Cos black girls have got to be strong. Stronger than their bruvvas. And there is strength in that there passion and eccentricity. A lotta strength. Didn’t our parents and their parents before them show that strength when they arrived here in that flotilla of banana boats from Africa and the Caribbean to the ‘Motherland’?

Look on You Tube if you don’t believe me. The 491 Caribbean men who disembarked from the Windrush in June 1948 were dressed like they were going to the Oscars in flashy zoot suits and sharp hats. It was like a fashion parade. Britain had never seen anything like it because they had no idea that we were so eccentric. And given half a chance we would dress for dinner to go to work. And Britons must have wondered, when the one woman onboard stepped down the gangway, whether the Queen was black.

The passion speaks for itself. It takes a lot of guts and passion to come across the seas to an unknown world as a 20 year old. And even more so in those days.

The problems for our daughters is that there are too many wolves (not even in sheep’s clothing) out there ready to exploit that excess of passion and eccentricity… And the fact that they just can’t help falling in love with it.

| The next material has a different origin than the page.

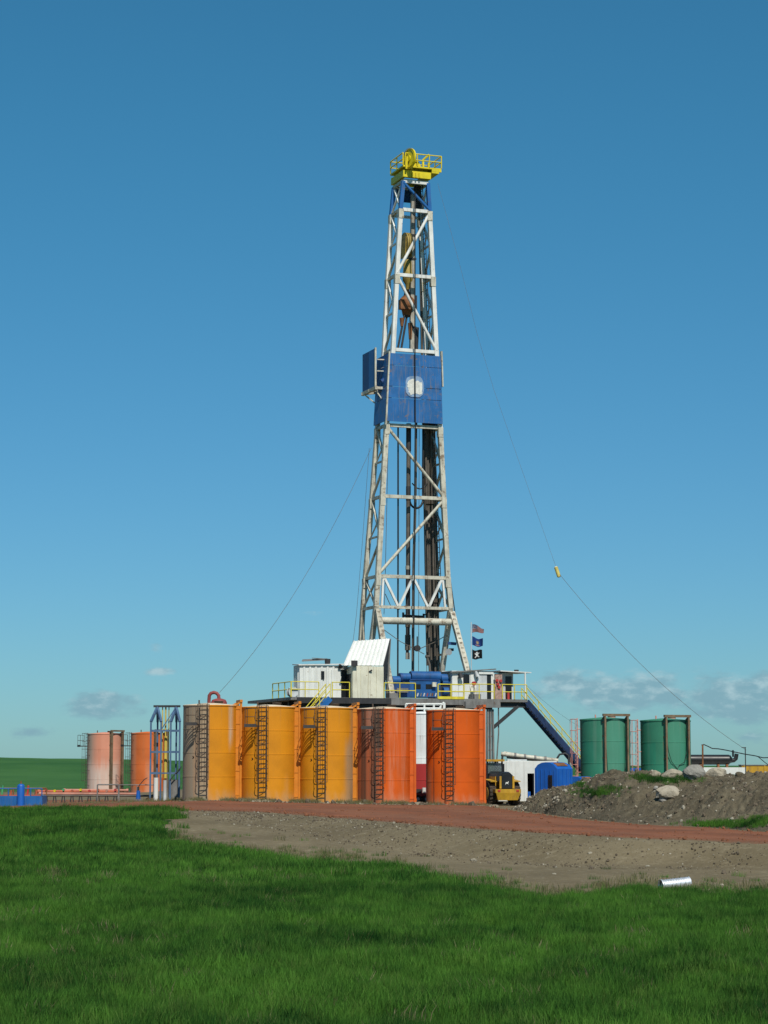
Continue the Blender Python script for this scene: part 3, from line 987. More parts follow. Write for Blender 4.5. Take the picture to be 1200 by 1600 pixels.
def make_tank(label, loc, az, shell_mat, skid_mat, ladder_mat=None, group=None, cat='tank', cable=None, roof_mat=None, name='storage_tank', skid=True, landing=True, sep=0.75, pw=0.20, web=None):
    ladder_mat = ladder_mat or m_ladder
    t = thing(name, label, cat, loc, 0, group)
    b = MB().lathe([(TR, 0.0), (TR, TH)], 72)
    for zc in (1.52, 3.03, 4.54):
        b.lathe([(TR, zc - 0.03), (TR + 0.012, zc - 0.025)], 72, cap=False).lathe([(TR + 0.012, zc - 0.025), (TR + 0.012, zc + 0.025)], 72, cap=False).lathe([(TR + 0.012, zc + 0.025), (TR, zc + 0.03)], 72, cap=False)
    b.lathe([(TR + 0.035, TH - 0.07), (TR + 0.035, TH + 0.002)], 72)
    b.build('shell', shell_mat, t)
    rf = MB().lathe([(TR + 0.03, TH), (TR, TH + 0.03), (0.3, TH + 0.16), (0.02, TH + 0.17)], 72, cap=False).build('roof', roof_mat or shell_mat, t)
    MB().lathe([(0.28, TH + 0.12), (0.28, TH + 0.26), (0.31, TH + 0.26), (0.31, TH + 0.3), (0.02, TH + 0.31)], 20, (0.5, 0.35, 0)).build('hatch', ladder_mat, rf)
    MB().tube((-0.7, -0.4, TH + 0.05), (-0.7, -0.4, TH + 0.34), 0.05).build('vent', ladder_mat, rf)

    def P(a, r, z, tan=0.0):
        a = R(a)
        return Vector((r * math.cos(a) - tan * math.sin(a), r * math.sin(a) + tan * math.cos(a), z))
    if skid:
        d = TR + 0.14
        for s in (-1, 1):
            b = MB()
            q0, q1 = P(az, d, 0.02, sep * s), P(az, d, TH + 0.2, sep * s)
            rad = Vector((math.cos(R(az)), math.sin(R(az)), 0))
            b.beam(q0, q1, pw, 0.14, up=rad)
            MB().beam(P(az, d - 0.2, 0.03, sep * s), P(az, d - 0.2, TH - 0.02, sep * s), 0.05, 0.3, up=rad).build('skid_web', skid_mat if web is None else web, t)
            for z in (0.35, 1.9, 3.4, 4.9, 5.85):
                b.beam(P(az, d - 0.5, z, sep * s), P(az, d - 0.02, z, sep * s), 0.10, 0.10)
            b.build('skid_post', skid_mat, t)
        b = MB()
        b.beam(P(az, d, TH + 0.28, -sep - 0.16), P(az, d, TH + 0.28, sep + 0.16), 0.17, 0.17)
        b.build('top_crossbar', skid_mat, t)
        for s in (-1, 1):
            MB().beam(P(az, d, TH + 0.22, sep * s), P(az, d - 0.45, TH - 0.02, sep * s), 0.10, 0.10).build('corner_brace', skid_mat, t)
        MB().beam(P(az, d + 0.02, 0.25, -sep), P(az, d + 0.02, 0.25, sep), 0.2, 0.2).build('bottom_crossbar', skid_mat, t)
    la = az - 110
    rl = TR + 0.20
    w = 0.25
    b = MB()
    for s in (-1, 1):
        b.tube(P(la, rl, 0.05, w * s), P(la, rl, TH + 0.1, w * s), 0.025, n=6)
    z = 0.3
    while z < TH:
        b.tube(P(la, rl, z, -w), P(la, rl, z, w), 0.02, n=5, caps=False)
        z += 0.30
    for z in (0.9, 2.4, 3.9, 5.4):
        for s in (-1, 1):
            b.tube(P(la, TR - 0.03, z, w * s), P(la, rl, z, w * s), 0.025, n=5, caps=False)
    lad = b.build('ladder', ladder_mat, t)
    b = MB()
    cr = 0.38
    zs = [1.35 + 0.79 * k for k in range(7)]
    arc = [R(-15 + 210 * k / 10) for k in range(11)]
    for z in zs:
        b.path([P(la, rl + 0.12 + cr * math.sin(q), z, cr * math.cos(q)) for q in arc], 0.02, 5)
    for q in (R(0), R(45), R(90), R(135), R(180)):
        b.tube(P(la, rl + 0.12 + cr * math.sin(q), zs[0], cr * math.cos(q)), P(la, rl + 0.12 + cr * math.sin(q), zs[-1], cr * math.cos(q)), 0.014, n=5)
    b.build('cage', ladder_mat, lad)
    if landing:
        lz = TH - 1.22
        b = MB()
        for r0_ in (0.12, 0.27, 0.42, 0.57):
            b.beam(P(la, TR + r0_, lz, -0.36), P(la, TR + r0_, lz, -1.06), 0.035, 0.04)
        b.beam(P(la, TR + 0.76, lz, -0.33), P(la, TR + 0.76, lz, -1.09), 0.06, 0.2)
        for t0_ in (-0.36, -1.06):
            b.beam(P(la, TR - 0.2, lz - 0.03, t0_), P(la, TR + 0.74, lz - 0.03, t0_), 0.05, 0.08)
        ld = b.build('landing', m_landing, t)
        b = MB()
        pts = [P(la, TR + 0.1, 0, -1.04), P(la, TR + 0.76, 0, -1.04), P(la, TR + 0.76, 0, -0.38)]
        for p in pts:
            b.tube(p + Vector((0, 0, lz)), p + Vector((0, 0, lz + 1.08)), 0.022, n=5)
        for h in (0.55, 1.08):
            b.path([p + Vector((0, 0, lz + h)) for p in pts], 0.022, 5)
        b.build('landing_rail', ladder_mat, ld)
    for dz, da in ((2.75, -24),):
        MB().slab([P(la + da, TR - 0.02, dz), P(la + da, TR + 0.1, dz + 0.06), P(la + da, TR - 0.02, dz - 0.1)], 0.07).build('lifting_lug', ladder_mat, t)
    b = MB()
    b.tube(P(la + 160, TR - 0.05, 0.35), P(la + 160, TR + 0.28, 0.35), 0.09)
    b.tube(P(la + 160, TR + 0.2, 0.35), P(la + 160, TR + 0.25, 0.35), 0.17)
    b.build('outlet_valve', ladder_mat, t)
    if cable:
        MB().path([P(az, TR + rr, zz, tt) for tt, zz, rr in cable], 0.022, 5).build('hanging_cable', m_cable, t)
    return t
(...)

Cos what I’m hearing is that there is an ‘epidemic’ currently of our daughters being trafficked out of our cities and into the country to hold down a shottas network of rural supplies. Years ago if you lived up country you had to hit the big city for your stash. Now many of the shottas are moving their trade out of the big heat of the capital and into the shires. And they’re using the passion and eccentricity of our daughters love to hold down their ‘tings’.

That’s people trafficking by any other name. Don’t it?

And yet, if it wasn’t for that passion and eccentricity our daughters would not be the wonderful and vibrant people that they are. Do you think Beyonce would be where she is today without that passion and eccentricity? Or Michelle Obama? Or Diane Abbott?

The pertinent conundrum for us mothers and fathers is how can we get our daughters to moderate their passion and eccentricity when it comes to wotless liaisons without stifling their passion and eccentricity? How can we channel their passion and eccentricity positively?

I guess what I’m saying is how do we stop them from being too black? How do we stop our daughters from being victims of that inner blackness we call passion and eccentricity?

It’s a slightly different problem for boys. Their passion and eccentricity is mixed with their hormones raging in all the wrong places.

That’s why they’ve got to cool down their tempers by keeping their passion on one side of town and their eccentricity on the other side of town so that when one of them kicks off they’ve got to travel across town to reach the other part of the equation. And hopefully, by the time they’ve reached (and as long as nobody moves nobody gets hurt) they have lost the excess of passion or the eccentricity which, with those raging male hormones, are a volatile mix.

Yet when it comes to our daughters, some of our boys are prepared to turn ‘up farmer’ men for a hustle. Dear oh dear. That ain’t right.